In the intuitionistic version of the modal logic K (IK), the following is a theorem: $(\Diamond p \to \Box q) \to \Box( p \to q)$. However, given the definitions for $\Box$ and $\Diamond$, I think I have a counterexample.
$w \Vdash \Box A$ iff for all $v$ s.t. $w \le v$ and all $u$ s.t. $vRu$, $u \Vdash A$
$w \Vdash \Diamond A$ iff there is a $v$ s.t. $wRv$ and $v \Vdash A$
Take three states $w$, $v$ and $u$ such that $s \le s$ for all states, $v \le u$, and $wRv$. Further, let $w \not \Vdash p$ and $v \not \Vdash p$. Next, let $u \not \Vdash q$ and $u \Vdash p$. So, for every state $s$ where $w \le s$, if $w \Vdash \Diamond p$, then $s \Vdash \Box q$. So, $w \Vdash \Diamond p \to \Box q$. But, $v \not \Vdash p \to q$ since $v \le u$ and $u \not \Vdash p \to q$. So, $w \not \Vdash \Box (p \to q)$.

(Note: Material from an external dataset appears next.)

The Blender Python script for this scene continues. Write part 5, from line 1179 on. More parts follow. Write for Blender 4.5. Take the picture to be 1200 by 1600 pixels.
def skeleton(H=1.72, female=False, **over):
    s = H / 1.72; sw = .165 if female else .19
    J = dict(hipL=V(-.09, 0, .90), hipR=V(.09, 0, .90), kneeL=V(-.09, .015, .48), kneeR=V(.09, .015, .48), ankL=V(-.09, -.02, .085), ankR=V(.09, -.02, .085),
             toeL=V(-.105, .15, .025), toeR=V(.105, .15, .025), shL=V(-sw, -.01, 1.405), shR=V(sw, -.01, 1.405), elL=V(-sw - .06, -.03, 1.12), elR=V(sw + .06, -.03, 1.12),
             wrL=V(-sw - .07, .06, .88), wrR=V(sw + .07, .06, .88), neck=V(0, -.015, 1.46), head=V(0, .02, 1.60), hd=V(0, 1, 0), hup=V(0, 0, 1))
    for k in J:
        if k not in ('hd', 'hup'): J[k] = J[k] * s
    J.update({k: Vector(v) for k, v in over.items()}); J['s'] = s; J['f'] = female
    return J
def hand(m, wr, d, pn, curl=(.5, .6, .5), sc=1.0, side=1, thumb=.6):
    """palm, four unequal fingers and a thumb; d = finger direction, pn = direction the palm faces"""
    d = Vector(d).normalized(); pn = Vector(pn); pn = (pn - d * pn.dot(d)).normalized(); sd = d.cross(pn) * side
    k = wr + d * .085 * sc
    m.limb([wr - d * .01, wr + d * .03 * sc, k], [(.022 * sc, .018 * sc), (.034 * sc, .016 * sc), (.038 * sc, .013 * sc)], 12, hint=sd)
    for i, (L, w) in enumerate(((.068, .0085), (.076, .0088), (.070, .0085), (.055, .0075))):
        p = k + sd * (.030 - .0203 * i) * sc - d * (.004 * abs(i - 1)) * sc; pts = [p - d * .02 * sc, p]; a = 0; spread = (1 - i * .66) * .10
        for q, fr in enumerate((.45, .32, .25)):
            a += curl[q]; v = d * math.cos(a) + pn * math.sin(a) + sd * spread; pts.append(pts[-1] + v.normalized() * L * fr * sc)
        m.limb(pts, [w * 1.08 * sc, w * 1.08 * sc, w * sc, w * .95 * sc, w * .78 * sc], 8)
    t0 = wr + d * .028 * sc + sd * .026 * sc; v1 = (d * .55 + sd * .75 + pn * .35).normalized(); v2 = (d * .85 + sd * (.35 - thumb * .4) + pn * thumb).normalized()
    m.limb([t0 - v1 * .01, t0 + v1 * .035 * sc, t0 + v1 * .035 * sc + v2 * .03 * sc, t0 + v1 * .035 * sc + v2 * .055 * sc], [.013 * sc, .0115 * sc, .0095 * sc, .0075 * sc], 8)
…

What mistake am I making here? Though $p$ is satisfied at $u$, we don’t have $wRu$, so clearly $w$ cannot satisfy $\Diamond p$. Am I misinterpreting the semantics somehow?
In retrospect, I missed a crucial part of the semantics for intuitionistic modal logic. There is a bisimulation between the accessibility relations $\le$ and $R$. That is, the following hold:
if $wRv$ and $w \le u$, then there is an $x$ such that $v \le x$ and $uRx$
and
if $wRv$ and $v \le u$, then there is an $x$ such that $w \le x$ and $xRu$.
These conditions validate the formula in question.